Die Lehre von der Natur in Gott will durch den Naturalismus den Theismus, namentlich den Theismus, welcher das höchste Wesen als ein persönliches Wesen betrachtet, begründen. Der persönliche Theismus denkt sich aber Gott als ein von allem Materiellen abgesondertes persönliches Wesen; er schließt von ihm alle Entwicklung aus, weil diese nichts andres ist als die Selbstabsonderung eines Wesens von Zuständen und Beschaffenheiten, die seinem wahren Begriffe nicht entsprechen. Aber in Gott findet dieß nicht statt, weil in ihm Anfang, Ende, Mitte sich nicht unterscheiden lassen, weil er [121] mit einem Mal ist, was er ist, von Anbeginn an so ist, wie er sein soll, sein kann; er ist die reine Einheit von Sein und Wesen, Realität und Idee, That und Wille. Deus suum Esse est. Der Theismus stimmt hierin mit dem Wesen der Religion überein. Alle auch noch so positiven Religionen beruhen auf Abstraction; sie unterscheiden sich nur in Dem, was gesetzt wird als Das, wovon abstrahirt werden soll. Auch die Homerischen Götter sind bei aller Lebenskräftigkeit und Menschenähnlichkeit abstracte Gestalten; sie haben Leiber wie die Menschen, aber doch keine so plumpe, beschwerliche, beschränkte, keine sterbliche. Die erste Bestimmung des göttlichen Wesens ist: es ist ein abgesondertes, destillirtes Wesen. Es versteht sich von selbst, daß diese Abstraction keine willkührliche, sondern durch den wesentlichen Standpunkt des Menschen bestimmte ist. So wie er ist, so wie er überhaupt denkt, so abstrahirt er.
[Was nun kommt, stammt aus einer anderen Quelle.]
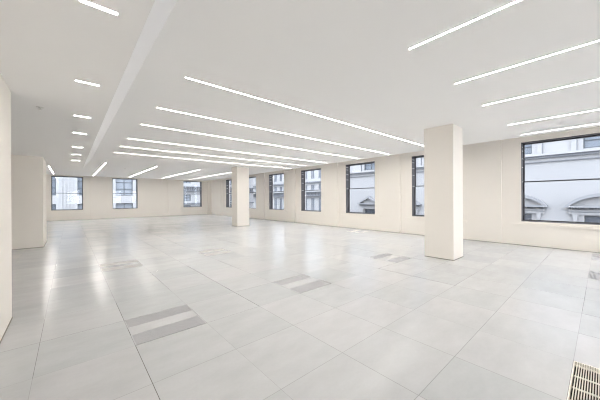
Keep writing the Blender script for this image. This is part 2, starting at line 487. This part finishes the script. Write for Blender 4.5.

Die Abstraction drückt ein Urtheil aus – ein bejahendes und verneinendes zugleich, Lob und Tadel. Was der Mensch lobt und preist, das ist ihm Gott;  8) was er tadelt, verwirft, das Ungöttliche. Die Religion ist ein Urtheil – die Affirmation dessen, was der Mensch als sein Wesen anschaut. Was dem Menschen werth und theuer, das gibt er nicht den zerstörenden Elementen der Außenwelt preis; er verwahrt es in sein Schatzkästchen, d. h. er macht es zu einem unantastbaren Heiligthum. Die wesentlichste Bestimmung in der Religion, in der Idee des göttlichen Wesens ist demnach die Abscheidung des Preiswürdigen vom Tadelhaften, des Vollkommnen vom Unvoll­kommnen, kurz des Positiven vom [122] Negativen. Der Cultus selbst besteht in nichts Anderm als in der fortwährenden Erneuerung des Ursprungs der Religion – in der kritischen, aber feierlichen Sonderung des Göttlichen vom Ungöttlichen.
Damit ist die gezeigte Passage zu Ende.